:: Brief ::
Do not copy the pictures; transcribe all other material exactly.

:: Data lines ::
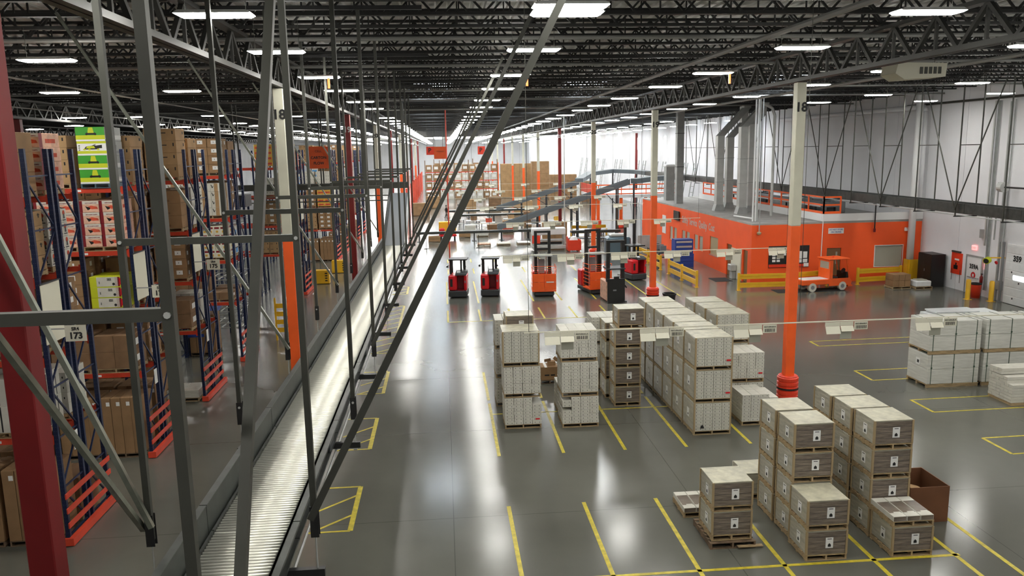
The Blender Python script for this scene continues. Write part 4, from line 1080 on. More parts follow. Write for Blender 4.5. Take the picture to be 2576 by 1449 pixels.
# ------------------------------------------------------------------ suspended conveyor by the long wall
t = thing('suspended_conveyor', 'long dark suspended conveyor running past the white wall', 'conveyor', (26.6, 0, 0))
y = 18.
while y < 102:
    MB().box(-.45, y + .01, 5.36, -.38, y + 3.99, 5.87).box(.38, y + .01, 5.36, .45, y + 3.99, 5.87).box(-.38, y + .01, 5.45, .38, y + 3.99, 5.5).build('trough', 'rail_metal', t); y += 4
MB().path([(-.40, 18, 5.27), (-.40, 60, 5.27), (-.4, 102, 5.27)], .03, 6).build('air_line', 'galv', t)
HY = [20.95 + 3.52*i for i in range(20)]
for i, y in enumerate(HY):
    for x in (-.55, .55): MB().box(x - .025, y - .025, 5.24, x + .025, y + .025, 11.95).build('drop_rod', 'steel', t)
    MB().box(-.62, y - .03, 5.18, .62, y + .03, 5.24).build('base_arm', 'black', t)
    MB().box(-.525, y - .02, 8.78, .525, y + .02, 8.82).build('cross_strut', 'steel', t)
    if i % 2 == 1 and i < 18:
        MB().bar((-.60, y, 5.55), (-.60, y - 3.1, 11.85), .045).build('sway_brace', 'steel', t)
        MB().bar((-.60, y, 5.55), (-.60, y + 3.1, 11.85), .045).build('sway_brace', 'steel', t)

# ------------------------------------------------------------------ long wall fittings
WX = XR_ - .005
d = struct(MB().box(WX - .06, 43.45, .01, WX, 44.75, 2.2).build('door_4', 'white'))
text('359A', .36, 'ink', d, (WX - .065, 44.1, 1.62), (PI/2, 0, -PI/2), bold=.018)
MB().tube((WX - .075, 44.1, 1.12), (WX - .062, 44.1, 1.12), .2, 20).build('stop_disc', 'red', d); MB().box(WX - .08, 44.03, 1.04, WX - .076, 44.17, 1.2).build('stop_mark', 'white', d)
MB().box(WX - .09, 43.36, 0, WX, 43.44, 2.3).box(WX - .09, 44.76, 0, WX, 44.84, 2.3).box(WX - .09, 43.44, 2.21, WX, 44.76, 2.3).build('door_frame', 'galv_dull', d)
MB().box(WX - .11, 43.6, .95, WX - .065, 44.6, 1.0).build('push_bar', 'galv_dull', d)
t = struct(MB().box(WX - .1, 37.9, .02, WX, 41.4, 3.32).build('door_5', 'white'))
for k in range(7): MB().box(WX - .125, 37.95, .02 + .47*k, WX - .101, 41.35, .02 + .47*k + .43, c=.01).build('door_section', 'sheet_white', t)
for y, z in ((39.5, 2.2), (40.2, 1.2), (40.8, 1.75), (40.6, .3), (39.0, .7), (39.5, 1.7)): MB().box(WX - .14, y, z, WX - .126, y + .08, z + .1).build('hinge', 'charcoal', t)
MB().box(WX - .132, 39.9, 1.42, WX - .127, 40.7, 1.65).build('vision_pane', 'window_light', t)
text('359', .42, 'ink', t, (WX - .13, 40.5, 2.56), (PI/2, 0, -PI/2), bold=.022)
for y, nm in ((41.55, 'near'), ):
    MB().box(WX - .2, y, .0, WX - .1, y + .12, 3.4).build('door_track', 'grey', t)
    MB().box(WX - .34, y + .02, 3.4, WX - .28, y + .12, 6.7).box(WX - .6, y + .02, 6.6, WX - .3, y + .12, 6.7).box(WX - .6, y + .3, 3.5, WX - .54, y + .36, 6.7).build('lift_frame', 'galv_dull', t)
MB().tube((WX - .55, 41.4, 6.45), (WX - .55, 41.75, 6.45), .28, 18).build('cable_drum', 'galv', t); MB().tube((WX - .55, 37, 6.45), (WX - .55, 41.4, 6.45), .05, 10).build('shaft', 'black', t)
d6 = struct(MB().box(WX - .1, 32.2, .02, WX, 35.7, 3.32).build('door_6', 'white'))
for k in range(7): MB().box(WX - .125, 32.25, .02 + .47*k, WX - .101, 35.65, .02 + .47*k + .43, c=.01).build('door_section', 'sheet_white', d6)
def bollard(x, y, lab): 
    t = thing('bollard', lab, 'bollard', (x, y, 0)); MB().lathe([(.13, 0), (.13, 1.1), (.1, 1.17), (0, 1.19)], 18).build('post', 'yellow', t, None, True); MB().cb(0, 0, 0, .34, .34, .012).build('foot', 'yellow', t)
bollard(29.9, 42.55, 'yellow bollard beside the orange waste bin'); bollard(30.75, 41.75, 'yellow bollard at the dock door numbered 359')
t = thing('waste_bin', 'round orange waste bin with black rim by the door 359A', 'bin', (30.65, 42.95, 0))
MB().lathe([(0, .0), (.24, 0), (.29, .78)], 22).build('body', 'plastic_orange', t, None, True); MB().lathe([(.29, .78), (.31, .8), (.31, .86), (.27, .86), (.25, .7), (0, .69)], 22).build('rim', 'black', t)
t = thing('fire_extinguisher', 'red fire extinguisher on the white wall after door 359A', 'extinguisher', (WX - .22, 43.15, .75))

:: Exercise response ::
The Blender Python script for this scene continues. Write part 4, from line 1080 on. More parts follow. Write for Blender 4.5. Take the picture to be 2576 by 1449 pixels.
# ------------------------------------------------------------------ suspended conveyor by the long wall
t = thing('suspended_conveyor', 'long dark suspended conveyor running past the white wall', 'conveyor', (26.6, 0, 0))
y = 18.
while y < 102:
    MB().box(-.45, y + .01, 5.36, -.38, y + 3.99, 5.87).box(.38, y + .01, 5.36, .45, y + 3.99, 5.87).box(-.38, y + .01, 5.45, .38, y + 3.99, 5.5).build('trough', 'rail_metal', t); y += 4
MB().path([(-.40, 18, 5.27), (-.40, 60, 5.27), (-.4, 102, 5.27)], .03, 6).build('air_line', 'galv', t)
HY = [20.95 + 3.52*i for i in range(20)]
for i, y in enumerate(HY):
    for x in (-.55, .55): MB().box(x - .025, y - .025, 5.24, x + .025, y + .025, 11.95).build('drop_rod', 'steel', t)
    MB().box(-.62, y - .03, 5.18, .62, y + .03, 5.24).build('base_arm', 'black', t)
    MB().box(-.525, y - .02, 8.78, .525, y + .02, 8.82).build('cross_strut', 'steel', t)
    if i % 2 == 1 and i < 18:
        MB().bar((-.60, y, 5.55), (-.60, y - 3.1, 11.85), .045).build('sway_brace', 'steel', t)
        MB().bar((-.60, y, 5.55), (-.60, y + 3.1, 11.85), .045).build('sway_brace', 'steel', t)

# ------------------------------------------------------------------ long wall fittings
WX = XR_ - .005
d = struct(MB().box(WX - .06, 43.45, .01, WX, 44.75, 2.2).build('door_4', 'white'))
text('359A', .36, 'ink', d, (WX - .065, 44.1, 1.62), (PI/2, 0, -PI/2), bold=.018)
MB().tube((WX - .075, 44.1, 1.12), (WX - .062, 44.1, 1.12), .2, 20).build('stop_disc', 'red', d); MB().box(WX - .08, 44.03, 1.04, WX - .076, 44.17, 1.2).build('stop_mark', 'white', d)
MB().box(WX - .09, 43.36, 0, WX, 43.44, 2.3).box(WX - .09, 44.76, 0, WX, 44.84, 2.3).box(WX - .09, 43.44, 2.21, WX, 44.76, 2.3).build('door_frame', 'galv_dull', d)
MB().box(WX - .11, 43.6, .95, WX - .065, 44.6, 1.0).build('push_bar', 'galv_dull', d)
t = struct(MB().box(WX - .1, 37.9, .02, WX, 41.4, 3.32).build('door_5', 'white'))
for k in range(7): MB().box(WX - .125, 37.95, .02 + .47*k, WX - .101, 41.35, .02 + .47*k + .43, c=.01).build('door_section', 'sheet_white', t)
for y, z in ((39.5, 2.2), (40.2, 1.2), (40.8, 1.75), (40.6, .3), (39.0, .7), (39.5, 1.7)): MB().box(WX - .14, y, z, WX - .126, y + .08, z + .1).build('hinge', 'charcoal', t)
MB().box(WX - .132, 39.9, 1.42, WX - .127, 40.7, 1.65).build('vision_pane', 'window_light', t)
text('359', .42, 'ink', t, (WX - .13, 40.5, 2.56), (PI/2, 0, -PI/2), bold=.022)
for y, nm in ((41.55, 'near'), ):
    MB().box(WX - .2, y, .0, WX - .1, y + .12, 3.4).build('door_track', 'grey', t)
    MB().box(WX - .34, y + .02, 3.4, WX - .28, y + .12, 6.7).box(WX - .6, y + .02, 6.6, WX - .3, y + .12, 6.7).box(WX - .6, y + .3, 3.5, WX - .54, y + .36, 6.7).build('lift_frame', 'galv_dull', t)
MB().tube((WX - .55, 41.4, 6.45), (WX - .55, 41.75, 6.45), .28, 18).build('cable_drum', 'galv', t); MB().tube((WX - .55, 37, 6.45), (WX - .55, 41.4, 6.45), .05, 10).build('shaft', 'black', t)
d6 = struct(MB().box(WX - .1, 32.2, .02, WX, 35.7, 3.32).build('door_6', 'white'))
for k in range(7): MB().box(WX - .125, 32.25, .02 + .47*k, WX - .101, 35.65, .02 + .47*k + .43, c=.01).build('door_section', 'sheet_white', d6)
def bollard(x, y, lab): 
    t = thing('bollard', lab, 'bollard', (x, y, 0)); MB().lathe([(.13, 0), (.13, 1.1), (.1, 1.17), (0, 1.19)], 18).build('post', 'yellow', t, None, True); MB().cb(0, 0, 0, .34, .34, .012).build('foot', 'yellow', t)
bollard(29.9, 42.55, 'yellow bollard beside the orange waste bin'); bollard(30.75, 41.75, 'yellow bollard at the dock door numbered 359')
t = thing('waste_bin', 'round orange waste bin with black rim by the door 359A', 'bin', (30.65, 42.95, 0))
MB().lathe([(0, .0), (.24, 0), (.29, .78)], 22).build('body', 'plastic_orange', t, None, True); MB().lathe([(.29, .78), (.31, .8), (.31, .86), (.27, .86), (.25, .7), (0, .69)], 22).build('rim', 'black', t)
t = thing('fire_extinguisher', 'red fire extinguisher on the white wall after door 359A', 'extinguisher', (WX - .22, 43.15, .75))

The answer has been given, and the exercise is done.